People say no one remembers 1968 because it was a failure. By avoiding
the issue this film trivialises it as well. It makes no sense to so
skillfully recreate Paris of 1968 and make a film about bonking in the
room next door. Eva Green is amazing, all the actors are, and your feel
you know them intimately after two hours. There is an even bigger surprise
about her own sexual experiences and Michael Pitt as the wide-eyed boy
from the States who cannot believe his luck is totally absorbing. However,
even though Fabio Cianchetti has excelled at creating the period with
his fluid cinematography, it all seems a bit of a waste.

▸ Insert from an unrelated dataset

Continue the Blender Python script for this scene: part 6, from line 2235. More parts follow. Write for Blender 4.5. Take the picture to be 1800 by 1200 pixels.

Bertolucci might argue the film isnt about the riots, its
about the kids. Then, why not make a contemporary film in a flat in
Paris? 1968 and its political messages has no bearing on their lives
at all. I feel here is a master filmmaker awaiting the call of a better
story.
In 1964 he began a career that has been honoured, respected and hugely
influential. Scorsese himself has paid tribute to Bertolucci in the
development of his own films. The Dreamers is a cinematic pause I hope
before he touches greatness again. My best hope is that people will
watch this, enjoy it enough to seek out The Conformist or 1900 or The
Last Emperor and see what a great filmmaker can really do.